The odd thing about RCA Secret is that it levels down rather than levelling up. Deprived of the normal guide- ropes for taste - track-record and name and contemporary fashion - you're as likely to find yourself thinking that there's not much to choose between acknowledged talent and unknowns as you are to be reassured that quality will always shine out. And since contemporary art is currently intrigued by the offhand, the machine-made and the flippant, it makes things even harder. It really is quite difficult to tell the difference between incompetence and a sophisticated imitation of incompetence when you're deprived of the signatures that would help you to judge. What price the connoisseur's eye here - until the postcards are turned over and we see who did them?

The new Paintings Galleries at the Victoria and Albert offers one conventional story of connoisseurship rewarded. One of the paintings that forms part of the Ionides Bequest is a Tintoretto self-portrait which the collector picked up for just two guineas, a steal even at the time. The triumph is vitiated a little bit by the fact that he actually thought he was buying a Titian - but even as a Tintoretto it's worth a lot more than it was before he bought it - and our reaction to it is inseparable from our knowledge of its provenance. Just around the corner from the Tintoretto there's evidence that nobody is exempt from the partiality of fashion: Constable's painting of Water Meadows Near Salisbury. The artist entered this work for a Royal Academy Summer Show and was mortified to overhear the hanging committee, unaware that it was by a fellow academician, dismiss it as, "a nasty green thing." They, one assumes, were equally mortified to learn of their faux pas. One can easily imagine similar embarrassments occurring at RCA Secret, but for the fact that any sensible person will be on their guard against honesty.

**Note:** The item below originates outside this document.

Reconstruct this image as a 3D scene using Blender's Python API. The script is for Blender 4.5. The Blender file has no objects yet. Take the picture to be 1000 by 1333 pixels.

The temptation in all such cases is to think of the prevarication and prejudice, the altered valuations and the hastily reconsidered judgements as evidence of cultural corruption. The fantasy is that beneath the distortions of money and fame and social networking there lies a pure hierarchy of artistic value. But there isn't. A culture consists in part of the lies we tell ourselves about art that we don't, deep down, like very much. It consists of capitulating to other people's convictions - and the proof lies in these odd moments when negligible pictures become estimable ones in an instant.